Research is being conducted along three main axes that are very tightly coupled:
- adaptive MPSoC platforms;
- networks-on-chip; and
- model-driven engineering of embedded systems.

  
Adaptive MPSoC Platforms

We are interested in the development of MPSoC (Multiprocessor Systems-on-Chip) platforms 
that can be adapted, both at design and execution times, to the conflicting requirements and 
constraints of embedded systems that must execute application loads that vary dynamically, 
such as performance, energy, power, and real-time. Configuration and adaptive mechanisms 
may include, for instance:
- placement of cores in a network-on-chip
- dynamic or static allocation of tasks to processors
- dynamic task migration
- Dynamic Voltage Scheduling and Power Management, combined to task scheduling

Since dynamic mechanisms should not harm the system performance, we are interested in 
light-weight mechanisms, mostly based on heuristics that can find sub-optimal solutions in a 
very short time.

We are also developing a middleware for MPSoCs based on Networks-on-Chip that offers an 
adequate abstraction for programming such systems (e.g. remote invocation of tasks that are 
allocated in other nodes of the network). This middleware integrates adaptive mechanisms and 
makes them transparent to the system developer. It also allows a transparent communication 
between objects that are implemented either in software or hardware. Middleware services may 
be also implemented in hardware for performance or energy saving purposes.

 
Networks-on-Chip

We are interested in the exploration of the huge design space that is available in MPSoCs 
based on Networks-on-Chip. This design space is available due to the very large number of 
design decisions to be taken in such systems – placement of cores and memory nodes, task 
allocation, memory organization, router architecture, etc. Design solutions must consider 
conflicting requirements – performance, energy, power, real-time, thermal constraints.

Experiments are being conducted upon a SystemC virtual platform built on top of the SoCIN 
network-on-chip, developed at UFRGS.

  
Model-Driven Engineering of Embedded Systems

The architecture of embedded systems combines hardware and software components, to 
which different application functions must be mapped. The architecture is usually designed 
as an instance (a configuration) of a pre-defined platform. Finding the right architecture and 
the right match between application functions and architecture componentes is a hard design 
task, due to the very large design space to be explored.

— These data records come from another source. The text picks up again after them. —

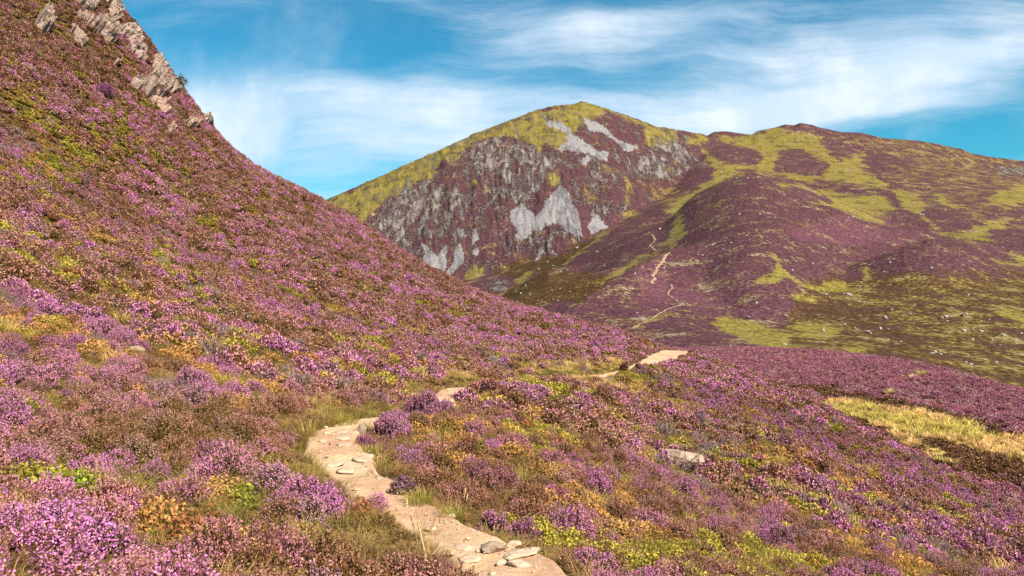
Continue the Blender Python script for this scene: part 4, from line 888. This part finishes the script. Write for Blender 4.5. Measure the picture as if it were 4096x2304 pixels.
def scatter(name, protos_, rows):
    A_ = np.concatenate(rows); me = bpy.data.meshes.new(name); me.vertices.add(len(A_)); me.vertices.foreach_set('co', A_[:, :3].astype(np.float32).ravel())
    def at(nm, typ, v, key='vector'): a = me.attributes.new(nm, typ, 'POINT'); a.data.foreach_set(key, np.ascontiguousarray(v).ravel())
    at('rot', 'FLOAT_VECTOR', A_[:, 3:6].astype(np.float32)); at('scl', 'FLOAT_VECTOR', A_[:, [6, 6, 7]].astype(np.float32)); at('idx', 'INT', A_[:, 8].astype(np.int32), 'value')
    one = np.ones((len(A_), 1)); at('tint', 'FLOAT_COLOR', np.hstack([A_[:, 9:12], one]).astype(np.float32), 'color'); at('leaf', 'FLOAT_COLOR', np.hstack([A_[:, 12:15], one]).astype(np.float32), 'color')
    o = bpy.data.objects.new(name, me); COL.objects.link(o); tag(o, kind='stuff')
    g = bpy.data.node_groups.new(name + '_cover', 'GeometryNodeTree'); g.interface.new_socket('Geometry', in_out='INPUT', socket_type='NodeSocketGeometry'); g.interface.new_socket('Geometry', in_out='OUTPUT', socket_type='NodeSocketGeometry')
    t = NT(g); gi = t.new('NodeGroupInput'); go = t.new('NodeGroupOutput'); jn = t.new('GeometryNodeJoinGeometry')
    na = lambda nm, ty: [t.new('GeometryNodeInputNamedAttribute', data_type=ty)]
    def named(nm, ty):
        n_ = t.new('GeometryNodeInputNamedAttribute', data_type=ty); n_.inputs['Name'].default_value = nm; return n_.outputs['Attribute']
    ix, rt, sl = named('idx', 'INT'), named('rot', 'FLOAT_VECTOR'), named('scl', 'FLOAT_VECTOR'); e2r = t.new('FunctionNodeEulerToRotation'); t.l.new(rt, e2r.inputs[0])
    used = set(A_[:, 8].astype(int))
    for k, pr in enumerate(protos_):
        if k not in used: continue
        c = t.new('FunctionNodeCompare', data_type='INT', operation='EQUAL'); t.l.new(ix, c.inputs[2]); c.inputs[3].default_value = k
        oi = t.new('GeometryNodeObjectInfo'); oi.inputs['Object'].default_value = pr; oi.inputs['As Instance'].default_value = False
        g2 = t.new('GeometryNodeGeometryToInstance'); t.l.new(oi.outputs['Geometry'], g2.inputs[0])
        ip = t.new('GeometryNodeInstanceOnPoints'); t.l.new(gi.outputs[0], ip.inputs['Points']); t.l.new(c.outputs[0], ip.inputs['Selection']); t.l.new(g2.outputs[0], ip.inputs['Instance'])
        ip.inputs['Pick Instance'].default_value = True; t.l.new(e2r.outputs[0], ip.inputs['Rotation']); t.l.new(sl, ip.inputs['Scale']); t.l.new(ip.outputs[0], jn.inputs[0])
    t.l.new(jn.outputs[0], go.inputs[0]); md = o.modifiers.new('cover', 'NODES'); md.node_group = g; print(name, len(A_))
for k_, rows in PTS.items(): scatter(k_, SETS[k_], rows)

# loose grit on the path: one object of many small stones
r = np.random.default_rng(9); Vs, Fs, n = [], [], 0; iv, jf = ICO[2][0], ICO[2][1]
import bmesh
bm = bmesh.new(); bmesh.ops.create_icosphere(bm, subdivisions=1, radius=1); bm.verts.ensure_lookup_table(); iv = np.array([v.co[:] for v in bm.verts]); jf = np.array([[v.index for v in f.verts] for f in bm.faces]); bm.free()
for i in range(450):
    k = r.integers(0, 200); q = r.uniform(-1, 1); xy = PC[k, :2] + nrm[k] * q * PW[k] + r.normal(size=2) * .05; s = r.uniform(.004, .012) * (1 + 1.5 * (r.random() < .08)); zz = path_top(*xy)
    V = iv * (.7 + .5 * r.random((len(iv), 1))) * s * np.array([1.3, 1, .55]) + np.array([*xy, zz + s * .1 + .01]); Vs.append(V); Fs.append(jf + n); n += len(V)
go_ = mesh_obj('gravel', np.concatenate(Vs), np.concatenate(Fs), M_slab); tag(go_, kind='stuff')

# ------------------------------------------------------------------ sky, sun, camera
SUN_EL, SUN_AZ = math.radians(46), math.radians(136)
w = bpy.data.worlds.new('World'); sc.world = w; w.use_nodes = True; t = NT(w.node_tree); t.n.clear()
out = t.new('ShaderNodeOutputWorld'); bg = t.new('ShaderNodeBackground'); t.l.new(bg.outputs[0], out.inputs[0])
sky = t.new('ShaderNodeTexSky', sky_type='NISHITA'); sky.sun_disc = False; sky.sun_elevation = SUN_EL; sky.sun_rotation = SUN_AZ; sky.altitude = 500; sky.air_density = 1.; sky.dust_density = .6; sky.ozone_density = 1.5
skyc = t.mix(1., sky.outputs[0], (.17, .76, .86), 'MULTIPLY')
gen = t.new('ShaderNodeTexCoord').outputs['Generated']; sx = t.new('ShaderNodeSeparateXYZ'); t.l.new(gen, sx.inputs[0])
yy = t.math('MAXIMUM', t.math('ABSOLUTE', sx.outputs[1]), .12)
cu = t.math('DIVIDE', sx.outputs[0], yy); cv = t.math('DIVIDE', sx.outputs[2], yy)   # position on a sky plane facing north, in units of tan(angle)
cb = t.new('ShaderNodeCombineXYZ'); t.l.new(cu, cb.inputs[0]); t.l.new(cv, cb.inputs[1]); P = cb.outputs[0]
wv = t.new('ShaderNodeTexNoise'); t.put(wv.inputs['Vector'], P); wv.inputs['Scale'].default_value = 2.6; wv.inputs['Detail'].default_value = 3
va = t.new('ShaderNodeVectorMath', operation='MULTIPLY_ADD'); t.l.new(wv.outputs['Color'], va.inputs[0]); va.inputs[1].default_value = (.16, .10, 0); t.l.new(P, va.inputs[2]); PW_ = va.outputs[0]
def rot(P_, ang, s): 
    m = t.new('ShaderNodeMapping'); t.put(m.inputs[0], P_); m.inputs['Rotation'].default_value = (0, 0, ang); m.inputs['Scale'].default_value = s; return m.outputs[0]
streak = t.noise(rot(PW_, -.16, (2.2, 13., 1.)), 1., 7, .62); fine_s = t.noise(rot(PW_, -.25, (5., 42., 1.)), 1., 7, .68); puff = t.noise(PW_, 7., 7, .6)
su = t.new('ShaderNodeSeparateXYZ'); t.l.new(PW_, su.inputs[0])
def blob(px, py, rx, ry, ang, amt):
    cx, cy = (px - 512) / F + .08, (HOR - py) / F + .05; rx, ry = rx / F, ry / F; ca, sa = math.cos(ang), math.sin(ang)
    dx = t.math('SUBTRACT', su.outputs[0], cx); dy = t.math('SUBTRACT', su.outputs[1], cy)
    a = t.math('MULTIPLY', t.math('ADD', t.math('MULTIPLY', dx, ca), t.math('MULTIPLY', dy, sa)), 1 / rx); b_ = t.math('MULTIPLY', t.math('SUBTRACT', t.math('MULTIPLY', dy, ca), t.math('MULTIPLY', dx, sa)), 1 / ry)
    r2 = t.math('ADD', t.math('MULTIPLY', a, a), t.math('MULTIPLY', b_, b_)); return t.math('MULTIPLY', t.math('POWER', 2.718, t.math('MULTIPLY', r2, -1.)), amt)
cov = None
for bb in ((400,95,150,26,-.03,.75),(620,110,240,30,.0,.55),(820,95,190,34,.13,.8),(980,70,150,38,.25,.8),(690,45,210,22,-.1,.38),(330,150,90,60,0,.55),(450,140,140,40,0,.6),(900,30,170,16,.15,.35),(470,12,170,10,-.1,.35),(790,108,60,12,.05,.4),(560,50,150,22,.25,.4),(700,15,200,14,.1,.3),(900,55,190,30,.2,.35),(240,8,80,7,-.1,.2),(1000,45,60,12,.4,.3),
           (560,25,260,30,.1,.15),(270,45,120,30,-.05,-.5),(400,50,60,18,.1,-.3),(980,135,150,15,-.1,-.9),(330,60,60,16,-.2,-.35),(640,5,90,10,-.2,-.2)):
    v = blob(*bb); cov = v if cov is None else t.math('ADD', cov, v)
tex = t.math('ADD', t.math('MULTIPLY', streak, .75), t.math('MULTIPLY', fine_s, .48))
cl = t.math('ADD', t.math('MULTIPLY', cov, .86), t.math('MULTIPLY_ADD', tex, 2.7, -1.72)); cl = t.ss(cl, -.3, 1.4)
cum = t.math('ADD', t.math('ADD', blob(248,112,70,46,0,1.1), blob(285,150,95,50,0,.6)), t.math('MULTIPLY_ADD', puff, 1.5, -.80)); cum = t.ss(cum, -.15, 1.25)
cl = t.math('MAXIMUM', cl, t.math('MULTIPLY', cum, .9)); cl = t.math('MULTIPLY', cl, .93)
cloudc = t.mix(t.ss(puff, .4, .65), (4.9, 6.0, 7.2), (6.7, 7.2, 7.8))
t.put(bg.inputs[0], t.mix(cl, skyc, cloudc)); bg.inputs[1].default_value = .082
sun = bpy.data.lights.new('sun', 'SUN'); sun.energy = 5.0; sun.angle = math.radians(.5); sun.color = (1, .87, .70)
so = bpy.data.objects.new('sun', sun); COL.objects.link(so)
sd = Vector((math.sin(SUN_AZ) * math.cos(SUN_EL), math.cos(SUN_AZ) * math.cos(SUN_EL), math.sin(SUN_EL))); so.rotation_euler = sd.to_track_quat('Z', 'Y').to_euler()
cam = bpy.data.cameras.new('camera'); cam.sensor_width = 36; cam.lens = 28; cam.shift_y = -(288 - HOR) / 1024; cam.clip_end = 20000; cam.clip_start = .1
co = bpy.data.objects.new('camera', cam); COL.objects.link(co); co.rotation_euler = (math.radians(90), 0, 0); sc.camera = co
sc.view_settings.view_transform = 'Standard'; sc.view_settings.look = 'None'; sc.view_settings.gamma = 1; sc.view_settings.exposure = .88
try: sc.view_settings.use_curve_mapping = False
except Exception: pass
sc.render.engine = 'CYCLES'; sc.cycles.max_bounces = 4; sc.cycles.diffuse_bounces = 2; sc.cycles.use_denoising = True
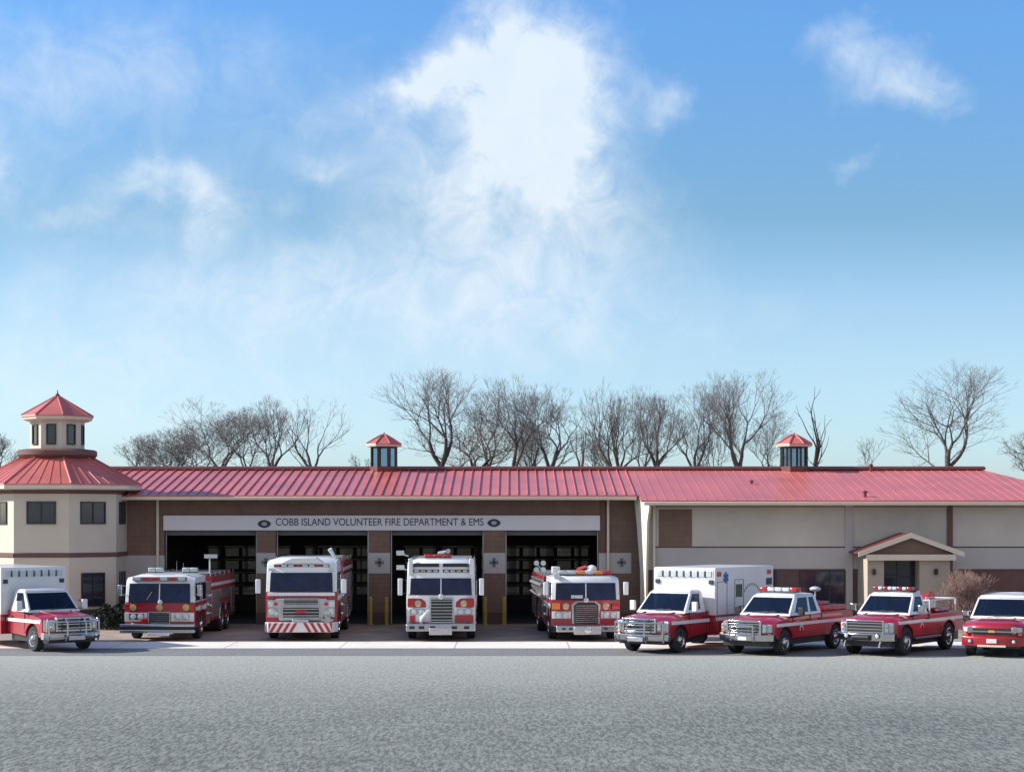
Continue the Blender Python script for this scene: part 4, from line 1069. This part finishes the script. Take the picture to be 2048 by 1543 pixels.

We are interested in using the Model-Driven Engineering (MDE) approach, using application 
and platform models that follow appropriate meta-models. Model transformations are thus 
applied to find the right mapping between application and platform and to generate an 
adequate implementation. UML is used as language for expressing all those models. The 
mapping task is performed in a design space exploration context, where adequate heuristics 
(such as simulated annealing and ant colony optimization) are used to find solutions that 
meet design requirements and constraints.